In a scathing dissent, Justice Jackson says the Supreme Court gives the impression it favors 'moneyed interests'
WASHINGTON — Liberal Supreme Court Justice Ketanji Brown Jackson criticized her colleagues on Friday in a scathing dissent on a case involving vehicle emissions regulations.
In her dissenting opinion, she argued that the court's opinion gives the impression it favors 'moneyed interests' in the way they decide which cases to hear and how they rule in them. The court had ruled 7-2 in favor of fuel producers seeking to challenge the Environmental Protection Agency's approval of California clean vehicle emissions regulations.
She also said she was concerned that the ruling could have "a reputational cost for this court, which is already viewed by many as being overly sympathetic to corporate interests."
With the Trump administration reversing course on many of Biden's environmental policies, including on California's electric vehicle mandates, the case is likely moot, or soon to be, Jackson wrote, making her wonder why the court felt the need to decide it.
"This case gives fodder to the unfortunate perception that moneyed interests enjoy an easier road to relief in this court than ordinary citizens," Jackson wrote.
The case said that the producers had legal standing to bring their claims, resting on a theory "that the court has refused to apply in cases brought by less powerful plaintiffs," she added.
The decision has little practical importance now, but in future, "will no doubt aid future attempts by the fuel industry to attack the Clean Air Act," she said.
"Also, I worry that the fuel industry's gain comes at a reputational cost for this court, which is already viewed by many as being overly sympathetic to corporate interests," she added.
The court, which has a 6-3 conservative majority, has often faced claims that it is particularly receptive to arguments made by big business. The conservative justices have been especially skeptical of broad government regulations and they have consistently made it harder for consumers and workers to bring class action lawsuits.
Last year, the court overturned a 40-year precedent much loathed by business interests that empowered federal agencies in the regulatory process.
Some legal experts have pushed back, saying such allegations are misleading.
Jackson concluded her dissent by noting the court's "simultaneous aversion to hearing cases involving the potential vindication of less powerful litigants — workers, criminal defendants, and the condemned, among others."
Conservative Justice Brett Kavanaugh, who authored the majority opinion, responded to her claims, saying that a review of standing cases "disproves that suggestion." He mentioned several recent rulings in which liberal justices were in the majority, including one last year finding that anti-abortion doctors who challenged the abortion pill mifepristone did not have standing to sue.
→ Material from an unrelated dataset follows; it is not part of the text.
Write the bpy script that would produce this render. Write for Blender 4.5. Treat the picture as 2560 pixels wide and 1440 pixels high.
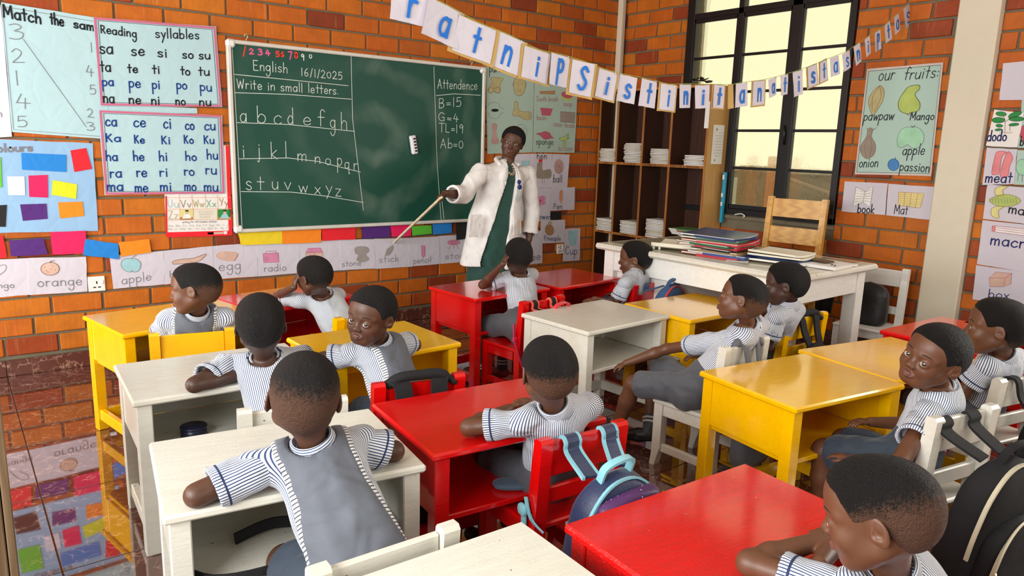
import bpy, bmesh, math, random
import numpy as np
from mathutils import Vector, Matrix

R = math.radians
for o in list(bpy.data.objects): bpy.data.objects.remove(o)
SC = bpy.context.scene
COL = SC.collection

# ------------------------------------------------------------------ camera
FPX = 1812.0; CAMH = 1.35
YAW, PITCH, ROLL = R(38.095), R(11.052), R(-1.702)
def cam_basis():
    f = Vector((math.sin(YAW)*math.cos(PITCH), math.cos(YAW)*math.cos(PITCH), -math.sin(PITCH)))
    r = Vector((math.cos(YAW), -math.sin(YAW), 0)); d = f.cross(r)
    return (math.cos(ROLL)*r + math.sin(ROLL)*d, -math.sin(ROLL)*r + math.cos(ROLL)*d, f)
CR, CD, CF = cam_basis(); CC = Vector((0, 0, CAMH))
cam = bpy.data.objects.new('camera', bpy.data.cameras.new('camera')); COL.objects.link(cam)
cam.data.sensor_width = 36; cam.data.lens = FPX*36/2560; cam.data.clip_start = .02
m = Matrix((CR, -CD, -CF)).transposed().to_4x4(); m.translation = CC
cam.matrix_world = m; SC.camera = cam

# ------------------------------------------------------------------ world and light
WD, WR, WL, WB, CEIL = 4.798, 4.937, -1.9, -2.6, 3.25     # front wall y, right wall x, left, back, ceiling
world = bpy.data.worlds.new('overcast_sky'); SC.world = world; world.use_nodes = True
bg = world.node_tree.nodes['Background']
bg.inputs['Color'].default_value = (1.0, .95, .66, 1); bg.inputs['Strength'].default_value = 1.22
def area(name, loc, aim, sx, sy, power, col):
    l = bpy.data.lights.new(name, 'AREA'); l.shape = 'RECTANGLE'; l.size = sx; l.size_y = sy; l.energy = power; l.color = col
    o = bpy.data.objects.new(name, l); COL.objects.link(o); o.location = loc
    o.rotation_euler = (Vector(aim) - Vector(loc)).to_track_quat('-Z', 'Y').to_euler(); return o
area('added_left_front_light', (WL+.12, 3.7, 1.15), (1, 3.7, 1.0), 1.7, 2.0, 88, (1, .99, .97))  # lamp added to light the left wall and floor; the doorway is invented
area('added_left_light', (WL+.12, 1.1, 1.75), (1.2, 1.6, 1.2), 2.6, 1.5, 190, (.96, .985, 1))  # added lamp for the desks, set in a made-up opening out of view
area('added_back_light', (1.2, WB+.12, 1.8), (1.4, 0, 1.2), 3.6, 1.5, 40, (.97, .985, 1))  # added fill from behind the camera; no real window known there
area('added_right_rear_light', (WR+.05, -.6, 1.75), (2, 1.0, 1.1), 1.9, 1.6, 75, (1, .975, .92))  # invented source, added to even out the light mid-room
vs = SC.view_settings; vs.view_transform = 'Standard'; vs.look = 'None'; vs.gamma = 1; vs.exposure = 0.0; vs.use_curve_mapping = False
try: SC.cycles.max_bounces = 7; SC.cycles.diffuse_bounces = 4; SC.cycles.transparent_max_bounces = 12
except Exception: pass

# ------------------------------------------------------------------ helpers
def ray(px, py):
    return CR*((px-1280)/FPX) + CD*((py-720)/FPX) + CF
def on_front(px, py, y=WD):                # point of the front wall seen at a pixel of the 2560 x 1440 survey photo
    d = ray(px, py); return CC + d*(y/d.y)
def on_right(px, py, x=WR):
    d = ray(px, py); return CC + d*(x/d.x)
def at_z(px, py, z):
    d = ray(px, py); return CC + d*((z-CAMH)/d.z)
def at_d(px, py, d): return CC + ray(px, py)*d

def tag(o, label=None, cat=None, group=None, kind=None):
    if label: o['label'] = label
    if cat: o['category'] = cat
    if group: o['group'] = group
    if kind: o['kind'] = kind
    return o
def link(name, me, mats, parent=None, smooth=False):
    o = bpy.data.objects.new(name, me); COL.objects.link(o)
    for mm in (mats if isinstance(mats, (list, tuple)) else [mats]):
        if mm and len(me.materials) < (len(mats) if isinstance(mats, (list, tuple)) else 1): me.materials.append(mm)
    if parent: o.parent = parent
    if smooth: me.shade_smooth()
    return o
def empty(name, loc=(0,0,0), rz=0, label=None, cat=None, group=None):
    o = bpy.data.objects.new(name, None); COL.objects.link(o); o.location = loc; o.rotation_euler = (0,0,rz)
    o.empty_display_size = .05
    return tag(o, label, cat, group)
def copy_tree(o, parent=None):
    kids = list(o.children); c = o.copy(); COL.objects.link(c)
    if parent: c.parent = parent
    for k in kids: copy_tree(k, c)
    return c
class MB:                                  # collects simple solids, builds ONE mesh
    def __init__(s): s.v = []; s.f = []; s.mi = []; s.sm = []
    def add(s, vs, fs, mi=0, sm=False):
        n = len(s.v); s.v += [tuple(p) for p in vs]; s.f += [tuple(i+n for i in f) for f in fs]; s.mi += [mi]*len(fs); s.sm += [sm]*len(fs)
    def box(s, c, d, M=None, bev=0.0, mi=0):       # centre, size, optional matrix, chamfer
        hx, hy, hz = d[0]/2, d[1]/2, d[2]/2
        if bev <= 0:
            vs = [Vector((c[0]+x*hx, c[1]+y*hy, c[2]+z*hz)) for x in (-1,1) for y in (-1,1) for z in (-1,1)]
            fs = [(0,1,3,2),(4,6,7,5),(0,4,5,1),(2,3,7,6),(0,2,6,4),(1,5,7,3)]
        else:
            b = min(bev, hx*.9, hy*.9, hz*.9); vs = []; idx = {}
            for x in (-1,1):
                for y in (-1,1):
                    for z in (-1,1):
                        for a in range(3):
                            p = [x*(hx-b), y*(hy-b), z*(hz-b)]; p[a] = (x*hx, y*hy, z*hz)[a]
                            idx[(x,y,z,a)] = len(vs); vs.append(Vector((c[0]+p[0], c[1]+p[1], c[2]+p[2])))
            fs = []
            for a in range(3):
                o1, o2 = [i for i in range(3) if i != a]
                for sg in (-1,1):
                    q = []
                    for (u, w) in ((-1,-1),(1,-1),(1,1),(-1,1)):
                        k = [0,0,0]; k[a] = sg; k[o1] = u; k[o2] = w; q.append(idx[(*k, a)])
                    fs.append(q if (sg > 0) == (a != 1) else q[::-1])
            for a in range(3):                      # edge chamfers (edges parallel to axis a)
                o1, o2 = [i for i in range(3) if i != a]
                for u in (-1,1):
                    for w in (-1,1):
                        k0 = [0,0,0]; k1 = [0,0,0]; k0[a] = -1; k1[a] = 1
                        for k in (k0,k1): k[o1] = u; k[o2] = w
                        q = [idx[(*k0,o1)], idx[(*k1,o1)], idx[(*k1,o2)], idx[(*k0,o2)]]
                        fs.append(q if (u*w > 0) == (a != 1) else q[::-1])
            for x in (-1,1):
                for y in (-1,1):
                    for z in (-1,1):
                        q = [idx[(x,y,z,i)] for i in range(3)]; fs.append(q if x*y*z > 0 else q[::-1])
        if M is not None: vs = [M @ p for p in vs]
        s.add(vs, fs, mi); return s
    def bar(s, a, b, w, d, up=(0,0,1), bev=0.0, mi=0):   # box along a->b, w across, d along up
        a = Vector(a); b = Vector(b); z = (b-a).normalized(); u = Vector(up); x = u.cross(z)
        if x.length < 1e-4: x = Vector((1,0,0)).cross(z)
        x.normalize(); y = z.cross(x); L = (b-a).length
        M = Matrix((x, y, z)).transposed().to_4x4(); M.translation = (a+b)/2
        return s.box((0,0,0), (w, d, L), M, bev, mi)
    def tube(s, pts, r, n=10, mi=0, closed=False, flat=None, cap=True):   # r scalar or list; flat=(ratio, up)
        pts = [Vector(p) for p in pts]; N = len(pts); rr = r if isinstance(r, (list,tuple)) else [r]*N
        vs = []; prev = None
        for i, p in enumerate(pts):
            t = (pts[min(i+1,N-1)] - pts[max(i-1,0)]) if not closed else (pts[(i+1)%N]-pts[i-1]); t.normalize()
            if flat: x = Vector(flat[1]); x = x - t*x.dot(t)
            else: x = prev if prev is not None else (Vector((0,0,1)) if abs(t.z) < .9 else Vector((1,0,0)))
            x = x - t*x.dot(t); x.normalize(); y = t.cross(x); prev = x
            for k in range(n):
                a = 2*math.pi*k/n; q = flat[0] if flat else 1
                vs.append(p + x*math.cos(a)*rr[i]*q + y*math.sin(a)*rr[i])
        fs = []
        for i in range(N if closed else N-1):
            j = (i+1) % N
            for k in range(n): fs.append((i*n+k, i*n+(k+1)%n, j*n+(k+1)%n, j*n+k))
        if not closed and cap: fs += [tuple(range(n))[::-1], tuple(range((N-1)*n, N*n))]
        s.add(vs, fs, mi, True); return s
    def strap(s, pts, w, t, side, mi=0):          # flat webbing: width w along side vector, thickness t
        pts = [Vector(p) for p in pts]; N = len(pts); vs = []; side0 = Vector(side)
        for i, p in enumerate(pts):
            tg = (pts[min(i+1,N-1)] - pts[max(i-1,0)]).normalized(); sd = (side0 - tg*side0.dot(tg)).normalized(); nn = tg.cross(sd)
            for (a, b) in ((-1,-1),(1,-1),(1,1),(-1,1)): vs.append(p + sd*a*w/2 + nn*b*t/2)
        fs = [(3,2,1,0), tuple(range((N-1)*4, N*4))]
        for i in range(N-1):
            for k in range(4): fs.append((i*4+k, i*4+(k+1)%4, i*4+4+(k+1)%4, i*4+4+k))
        s.add(vs, fs, mi); return s
    def sphere(s, c, r, n=12, mi=0, M=None):
        r = r if isinstance(r, (tuple,list)) else (r,r,r); vs = []; h = n//2
        for i in range(h+1):
            for k in range(n):
                a, b = math.pi*i/h, 2*math.pi*k/n; p = Vector((c[0]+r[0]*math.sin(a)*math.cos(b), c[1]+r[1]*math.sin(a)*math.sin(b), c[2]+r[2]*math.cos(a)))
                vs.append(M @ p if M is not None else p)
        fs = [(i*n+k, (i+1)*n+k, (i+1)*n+(k+1)%n, i*n+(k+1)%n) for i in range(h) for k in range(n)]
        s.add(vs, fs, mi, True); return s
    def poly(s, pts, mi=0): s.add(pts, [tuple(range(len(pts)))], mi); return s
    def prism(s, pts, th, mi=0):                  # closed outline extruded by vector th
        pts = [Vector(p) for p in pts]; n = len(pts); th = Vector(th)
        s.add(pts + [p+th for p in pts], [tuple(range(n))[::-1], tuple(range(n, 2*n))] + [(i, (i+1)%n, (i+1)%n+n, i+n) for i in range(n)], mi); return s
    def build(s, name, mats, parent=None, smooth=False):
        me = bpy.data.meshes.new(name); me.from_pydata(s.v, [], s.f); me.update()
        ms = mats if isinstance(mats, (list,tuple)) else [mats]
        for mm in ms: me.materials.append(mm)
        me.polygons.foreach_set('material_index', s.mi); me.polygons.foreach_set('use_smooth', [smooth or q for q in s.sm])
        if any(len(f) > 4 for f in s.f) or True:
            bm = bmesh.new(); bm.from_mesh(me); bmesh.ops.recalc_face_normals(bm, faces=bm.faces)
            big = [f for f in bm.faces if len(f.verts) > 4]
            if big: bmesh.ops.triangulate(bm, faces=big)
            bm.to_mesh(me); bm.free()
        o = bpy.data.objects.new(name, me); COL.objects.link(o)
        if parent: o.parent = parent
        return o
def smooth_line(pts, n=6, closed=False):
    P = [Vector(p) for p in pts]; N = len(P)
    if N < 3: return P
    out = []
    rng = range(N) if closed else range(N-1)
    for i in rng:
        p0 = P[(i-1)%N] if (closed or i > 0) else P[0]; p1 = P[i]; p2 = P[(i+1)%N]; p3 = P[(i+2)%N] if (closed or i+2 < N) else P[-1]
        for k in range(n):
            t = k/n; out.append(.5*((2*p1)+(p2-p0)*t+(2*p0-5*p1+4*p2-p3)*t*t+(3*p1-p0-3*p2+p3)*t*t*t))
    if not closed: out.append(P[-1])
    return out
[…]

The bottom line, he added, is that the government "may not target a business or industry through stringent and allegedly unlawful regulation, and then evade the resulting lawsuits by claiming that the targets of its regulation should be locked out of court as unaffected bystanders."
Jonathan Adler, a professor at Case Western Reserve University School of Law whose scholarship pushes back on Jackson's theory, said it was notable that no other justices, including her two fellow liberals, signed on to her dissent.
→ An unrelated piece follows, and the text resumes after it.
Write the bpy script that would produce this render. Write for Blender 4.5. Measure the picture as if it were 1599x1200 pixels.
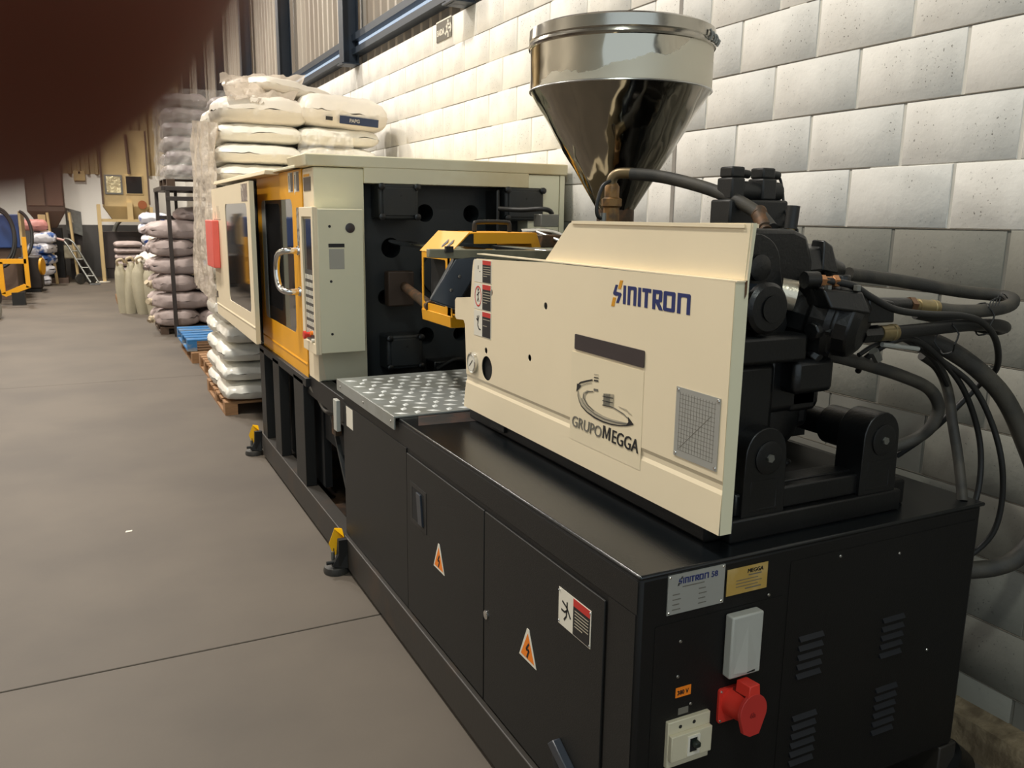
import bpy, bmesh, math, random
from mathutils import Vector, Matrix, noise
from mathutils.geometry import tessellate_polygon
random.seed(7)
R = math.radians
PI = math.pi
for o in list(bpy.data.objects):
    bpy.data.objects.remove(o)
C = bpy.context.scene.collection
SC = bpy.context.scene

# ------------------------------------------------------------------ camera
EYE = 1.62
cam_d = bpy.data.cameras.new('camera')
cam = bpy.data.objects.new('camera', cam_d)
C.objects.link(cam)
yaw, pitch, roll = 0.466488826, 0.197105414, -0.012232761
fw = Vector((math.sin(yaw)*math.cos(pitch), math.cos(yaw)*math.cos(pitch), -math.sin(pitch)))
rt = Vector((math.cos(yaw), -math.sin(yaw), 0))
dn = fw.cross(rt)
c_, s_ = math.cos(roll), math.sin(roll)
RT = c_*rt + s_*dn
DN = -s_*rt + c_*dn
mat = Matrix((RT, -DN, -fw)).transposed().to_4x4()
mat.translation = Vector((0, 0, EYE))
cam.matrix_world = mat
cam_d.sensor_fit = 'HORIZONTAL'
cam_d.sensor_width = 36.0
cam_d.lens = 1305.9/1599*36
cam_d.clip_start = 0.0015
cam_d.clip_end = 200
cam_d.dof.use_dof = True
cam_d.dof.focus_distance = 2.4
cam_d.dof.aperture_fstop = cam_d.lens/2.3
SC.camera = cam

# ------------------------------------------------------------------ world, lights, exposure
W = bpy.data.worlds.new('world')
SC.world = W
W.use_nodes = True
bg = W.node_tree.nodes['Background']
bg.inputs[0].default_value = (0.80, 0.92, 1.0, 1)
bg.inputs[1].default_value = 1.0

def area(name, loc, target, sx, sy, power, col):
    d = bpy.data.lights.new(name, 'AREA')
    d.shape = 'RECTANGLE'; d.size = sx; d.size_y = sy
    d.energy = power; d.color = col
    o = bpy.data.objects.new(name, d)
    C.objects.link(o)
    o.location = loc
    o.rotation_euler = (Vector(target)-Vector(loc)).to_track_quat('-Z', 'Y').to_euler()
    return o
WARM = (1.0, 0.935, 0.85)
for i, (x, y, p) in enumerate([(-0.9, 4.6, 350), (-1.2, 10.2, 440), (-1.4, 15.6, 420), (-1.4, 21.2, 480), (-6.0, 6.0, 230), (-6.0, 14.0, 300)]):
    area('high_bay_light', (x, y, 7.2), (x, y, 0), 0.5, 0.5, p, WARM)
area('high_bay_light', (-1.2, -1.8, 7.2), (-1.2, -1.8, 0), 0.5, 0.5, 150, (0.93, 1.0, 0.93))

SC.view_settings.view_transform = 'Standard'
SC.view_settings.look = 'None'
SC.view_settings.exposure = 0.0
SC.view_settings.gamma = 1.0
SC.view_settings.use_curve_mapping = False
SC.cycles.max_bounces = 8
SC.cycles.caustics_reflective = False
SC.cycles.caustics_refractive = False

# ------------------------------------------------------------------ materials
def s2l(c):
    return tuple(((v/255)/12.92 if v/255 <= 0.04045 else ((v/255+0.055)/1.055)**2.4) for v in c)
MATS = {}
def mat_(name, col, rough=0.5, metal=0.0, var=0.12, vscale=3.0, bump=0.0, bscale=60.0, col2=None, spec=0.5, alpha=1.0,
         emit=0.0, coat=0.0, thr=(0.45, 0.62), stretch=(1, 1, 1), trans=0.0, bdist=0.002):
    if name in MATS:
        return MATS[name]
    m = bpy.data.materials.new(name)
    m.use_nodes = True
    nt = m.node_tree; N = nt.nodes; L = nt.links
    b = N['Principled BSDF']
    rgb = s2l(col)
    b.inputs['Roughness'].default_value = rough
    b.inputs['Metallic'].default_value = metal
    b.inputs['Specular IOR Level'].default_value = spec
    b.inputs['Coat Weight'].default_value = coat
    b.inputs['Alpha'].default_value = alpha
    b.inputs['Transmission Weight'].default_value = trans
    g = N.new('ShaderNodeNewGeometry')
    mp = N.new('ShaderNodeMapping')
    mp.inputs['Scale'].default_value = stretch
    L.new(g.outputs['Position'], mp.inputs['Vector'])
    n1 = N.new('ShaderNodeTexNoise')
    n1.inputs['Scale'].default_value = vscale
    n1.inputs['Detail'].default_value = 6
    L.new(mp.outputs[0], n1.inputs['Vector'])
    mx = N.new('ShaderNodeMix'); mx.data_type = 'RGBA'
    ramp = N.new('ShaderNodeMapRange')
    if col2 is None:
        mx.inputs['A'].default_value = tuple(v*(1-var) for v in rgb)+(1,)
        mx.inputs['B'].default_value = tuple(min(1, v*(1+var)) for v in rgb)+(1,)
        ramp.inputs['From Min'].default_value = 0.3; ramp.inputs['From Max'].default_value = 0.7
    else:
        mx.inputs['A'].default_value = rgb+(1,)
        mx.inputs['B'].default_value = s2l(col2)+(1,)
        ramp.inputs['From Min'].default_value = thr[0]; ramp.inputs['From Max'].default_value = thr[1]
    L.new(n1.outputs['Fac'], ramp.inputs['Value'])
    L.new(ramp.outputs[0], mx.inputs['Factor'])
    L.new(mx.outputs['Result'], b.inputs['Base Color'])
    if bump:
        n2 = N.new('ShaderNodeTexNoise')
        n2.inputs['Scale'].default_value = bscale
        n2.inputs['Detail'].default_value = 4
        L.new(mp.outputs[0], n2.inputs['Vector'])
        bp = N.new('ShaderNodeBump')
        bp.inputs['Strength'].default_value = bump
        bp.inputs['Distance'].default_value = bdist
        L.new(n2.outputs['Fac'], bp.inputs['Height'])
        L.new(bp.outputs[0], b.inputs['Normal'])
    if emit:
        b.inputs['Emission Color'].default_value = rgb+(1,)
        b.inputs['Emission Strength'].default_value = emit
    MATS[name] = m
    return m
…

"I don't think this case is an example of the court being inconsistent or somehow more favorable to moneyed interests than other sorts of interests," he said in an interview with NBC News. "It's not like the court has closed the door on environmental groups."
Adler, who Jackson cited in her dissent, said it can be "very simplistic" to classify cases as pro-business or anti-business simply because there can often be wealthy interests on both sides.
The underlying case stems from the EPA's authority to issue national vehicle emissions standards under the federal Clean Air Act.
In recognition of California's historic role in regulating emissions, the law allows the EPA to give the state a waiver from the nationwide standards so that it can adopt its own. The case focused on a request made by California in 2012 that EPA approve new regulations, not the state's 2024 plan to eliminate gasoline-powered cars by 2035 for which it also sought a waiver.
The Republican-controlled Congress voted earlier this month to revoke that waiver.